Instruction -> All lines in which the word "script" occurs are to be extracted.

Data provided ->

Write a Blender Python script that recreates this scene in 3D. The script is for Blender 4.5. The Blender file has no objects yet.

* * *

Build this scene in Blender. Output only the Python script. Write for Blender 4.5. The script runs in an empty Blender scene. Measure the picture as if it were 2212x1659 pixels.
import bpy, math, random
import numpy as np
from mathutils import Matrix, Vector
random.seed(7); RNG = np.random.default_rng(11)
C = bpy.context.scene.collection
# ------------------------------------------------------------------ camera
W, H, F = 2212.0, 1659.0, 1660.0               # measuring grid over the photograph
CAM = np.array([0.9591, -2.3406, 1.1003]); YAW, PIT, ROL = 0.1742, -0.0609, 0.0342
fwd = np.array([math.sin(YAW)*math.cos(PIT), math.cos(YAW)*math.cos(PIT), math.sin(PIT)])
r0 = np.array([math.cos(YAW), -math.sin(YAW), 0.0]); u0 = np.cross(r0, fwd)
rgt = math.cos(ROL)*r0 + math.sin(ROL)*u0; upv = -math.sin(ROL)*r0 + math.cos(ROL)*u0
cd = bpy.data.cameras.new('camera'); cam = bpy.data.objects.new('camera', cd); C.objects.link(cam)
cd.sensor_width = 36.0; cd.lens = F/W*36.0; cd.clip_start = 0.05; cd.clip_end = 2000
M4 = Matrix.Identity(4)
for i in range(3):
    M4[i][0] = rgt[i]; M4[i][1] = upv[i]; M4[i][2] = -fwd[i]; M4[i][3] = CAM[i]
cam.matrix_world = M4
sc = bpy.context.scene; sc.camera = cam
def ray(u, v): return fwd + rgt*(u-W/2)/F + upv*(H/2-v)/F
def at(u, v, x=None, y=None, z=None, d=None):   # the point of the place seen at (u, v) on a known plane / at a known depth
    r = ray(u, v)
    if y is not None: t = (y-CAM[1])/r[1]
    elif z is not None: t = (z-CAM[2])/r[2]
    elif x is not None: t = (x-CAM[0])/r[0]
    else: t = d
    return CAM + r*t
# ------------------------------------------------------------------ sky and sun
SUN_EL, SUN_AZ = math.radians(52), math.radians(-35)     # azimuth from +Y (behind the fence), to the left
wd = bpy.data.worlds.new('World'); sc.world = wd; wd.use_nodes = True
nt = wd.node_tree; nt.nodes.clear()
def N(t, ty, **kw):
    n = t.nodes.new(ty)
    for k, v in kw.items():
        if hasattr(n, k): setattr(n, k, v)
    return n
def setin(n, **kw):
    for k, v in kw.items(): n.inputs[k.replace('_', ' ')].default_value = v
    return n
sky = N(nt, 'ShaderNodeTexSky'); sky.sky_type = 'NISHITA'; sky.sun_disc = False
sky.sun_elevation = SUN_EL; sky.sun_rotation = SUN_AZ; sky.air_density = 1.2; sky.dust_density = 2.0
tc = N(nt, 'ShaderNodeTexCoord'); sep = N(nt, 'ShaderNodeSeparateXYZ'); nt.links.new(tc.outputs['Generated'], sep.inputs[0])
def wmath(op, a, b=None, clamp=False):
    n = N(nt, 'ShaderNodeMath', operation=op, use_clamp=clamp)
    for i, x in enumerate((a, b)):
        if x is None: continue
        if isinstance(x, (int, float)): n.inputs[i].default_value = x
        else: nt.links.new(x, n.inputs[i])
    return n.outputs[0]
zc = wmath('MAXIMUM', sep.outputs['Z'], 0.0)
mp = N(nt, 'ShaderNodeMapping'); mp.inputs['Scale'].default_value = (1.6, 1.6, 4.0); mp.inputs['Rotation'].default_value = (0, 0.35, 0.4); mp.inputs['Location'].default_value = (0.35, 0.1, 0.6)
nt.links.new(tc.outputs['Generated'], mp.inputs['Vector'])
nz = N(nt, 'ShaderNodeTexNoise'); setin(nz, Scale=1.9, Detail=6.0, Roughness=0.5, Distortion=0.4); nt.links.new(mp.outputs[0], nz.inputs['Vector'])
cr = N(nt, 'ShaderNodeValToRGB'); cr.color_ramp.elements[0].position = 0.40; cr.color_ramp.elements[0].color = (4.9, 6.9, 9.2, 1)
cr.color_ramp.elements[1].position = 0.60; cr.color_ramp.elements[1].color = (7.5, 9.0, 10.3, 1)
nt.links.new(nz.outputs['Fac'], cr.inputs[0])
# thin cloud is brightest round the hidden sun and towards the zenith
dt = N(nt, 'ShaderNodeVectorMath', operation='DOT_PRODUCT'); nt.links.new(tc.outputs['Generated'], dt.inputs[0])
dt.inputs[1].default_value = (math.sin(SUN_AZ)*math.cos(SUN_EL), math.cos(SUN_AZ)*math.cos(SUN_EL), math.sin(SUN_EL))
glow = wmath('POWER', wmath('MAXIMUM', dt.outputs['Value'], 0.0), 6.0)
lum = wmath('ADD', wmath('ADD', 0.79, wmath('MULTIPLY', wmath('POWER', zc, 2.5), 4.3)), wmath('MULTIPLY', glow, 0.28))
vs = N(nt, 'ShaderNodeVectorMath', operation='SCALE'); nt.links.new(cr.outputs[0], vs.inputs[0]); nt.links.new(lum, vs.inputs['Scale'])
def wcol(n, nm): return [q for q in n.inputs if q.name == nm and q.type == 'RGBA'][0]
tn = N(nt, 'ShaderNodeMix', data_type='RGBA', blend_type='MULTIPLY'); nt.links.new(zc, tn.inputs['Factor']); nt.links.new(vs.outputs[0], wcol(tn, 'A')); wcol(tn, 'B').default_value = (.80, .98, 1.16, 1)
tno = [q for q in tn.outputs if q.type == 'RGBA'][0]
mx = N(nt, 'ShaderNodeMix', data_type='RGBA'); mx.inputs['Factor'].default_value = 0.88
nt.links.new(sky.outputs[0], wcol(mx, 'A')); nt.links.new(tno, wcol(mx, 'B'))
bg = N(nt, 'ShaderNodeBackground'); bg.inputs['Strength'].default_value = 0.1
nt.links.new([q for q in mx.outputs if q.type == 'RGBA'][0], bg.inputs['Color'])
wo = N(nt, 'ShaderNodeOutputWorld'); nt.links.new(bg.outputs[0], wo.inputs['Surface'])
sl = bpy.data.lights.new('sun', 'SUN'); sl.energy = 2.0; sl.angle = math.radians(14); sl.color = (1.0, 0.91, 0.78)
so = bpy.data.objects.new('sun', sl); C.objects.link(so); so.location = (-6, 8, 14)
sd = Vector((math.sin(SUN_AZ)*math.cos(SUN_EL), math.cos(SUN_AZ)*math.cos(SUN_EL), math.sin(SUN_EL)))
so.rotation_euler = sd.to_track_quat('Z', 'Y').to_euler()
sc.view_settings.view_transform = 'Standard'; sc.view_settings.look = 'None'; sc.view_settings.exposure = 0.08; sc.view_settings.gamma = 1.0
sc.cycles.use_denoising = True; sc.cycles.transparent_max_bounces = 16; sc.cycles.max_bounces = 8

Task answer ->
Write a Blender Python script that recreates this scene in 3D. The script is for Blender 4.5. The Blender file has no objects yet.
Build this scene in Blender. Output only the Python script. Write for Blender 4.5. The script runs in an empty Blender scene. Measure the picture as if it were 2212x1659 pixels.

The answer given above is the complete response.